Idir n’est plus Trempé de terre et de lumières

À la différence des autres chanteurs de sa génération, Idir était ce membre invisible de la famille, cette présence semblable à la légende de l’«aessas» (gardien). Aujourd’hui, ce sont des enfants de trente et quarante ans qui le pleurent. 
A la veille de son concert-événement à Alger début 2018, le Soir d’Algérie interviewait longuement un Idir serein, sûr de lui et incapable de travestir ses pensées. Ses déclarations concernant le pouvoir en place avaient d’ailleurs remué le panier de crabes en haut lieu mais à un membre de son entourage qui lui demandait de nous envoyer une mise au point, essayant même de le convaincre que j’avais déformé ses propos, il opposa un « non » ferme et non-négociable. 
Loin de la posture politiquement correcte que d’aucuns auraient pu adopter en pareille circonstance, l’artiste refusait autant de s’adonner à la justification quant à son absence de près de quarante ans qu’à la compromission avec ses « hôtes » de la Coupole.
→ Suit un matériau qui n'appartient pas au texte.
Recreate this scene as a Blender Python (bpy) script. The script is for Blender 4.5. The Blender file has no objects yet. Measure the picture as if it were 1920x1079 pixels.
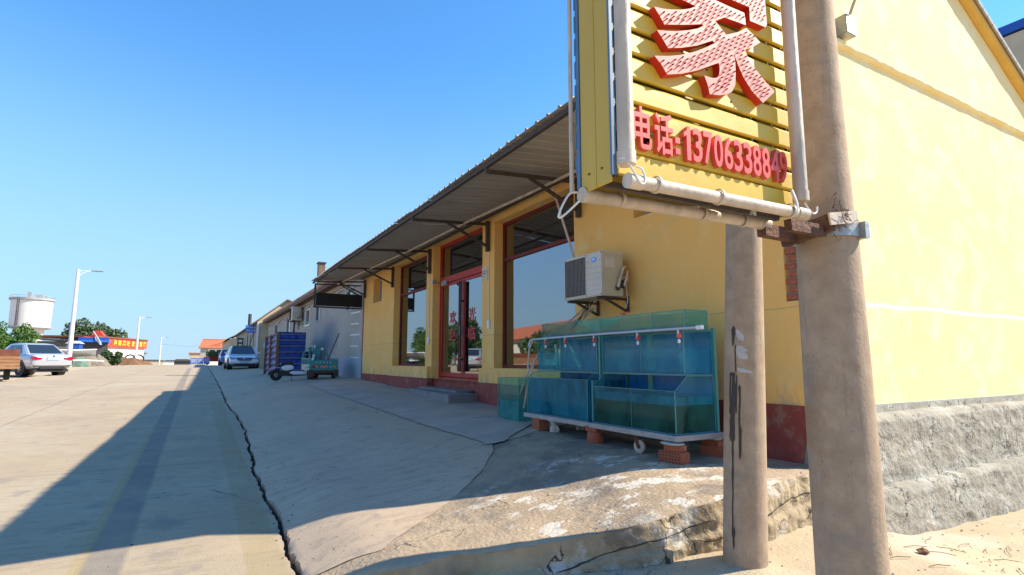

Il incarnait alors une certaine idée de la liberté, celle qui a traversé ses chansons et qui s’instillait subtilement dans les cœurs et les corps de ses auditeurs. 
Bien sûr, il y eut Vava Inuva (1973) écrite par l’immense poète Ben Mohammed, mise en musique et chantée par un jeune « Ayennawi » (natif d’Ath Yenni) âgé alors de vingt-quatre ans. C’est l’œuvre fondatrice d’un répertoire littéralement hanté par la paysannerie kabyle, ses beautés, ses noblesses, ses blessures et ses révoltes. Il y a là en effet les ingrédients essentiels que l’on retrouvera par la suite, plus affinés, plus complexes : la rencontre heureuse entre un « état d’esprit » kabyle solide comme une montagne et une musique sans nationalité mais gorgée de terre et de sang. 
Parmi les géants de sa génération (Ferhat, Aït Menguellet, Djamel Allam, Matoub…), il était peut-être le seul à échapper gracieusement aux étiquettes : ni typiquement révolutionnaire, ni sage, ni moderne ni «rebelle» ! Il était probablement tout cela à la fois mais avec un plus indicible, ce quelque chose d’aérien et de paradoxal qui donnait une sensation de nager dans un océan de racines, de planer dans des cieux inconnus avec un énorme « paquetage », léger néanmoins, remplis de siècles et d’ancêtres… 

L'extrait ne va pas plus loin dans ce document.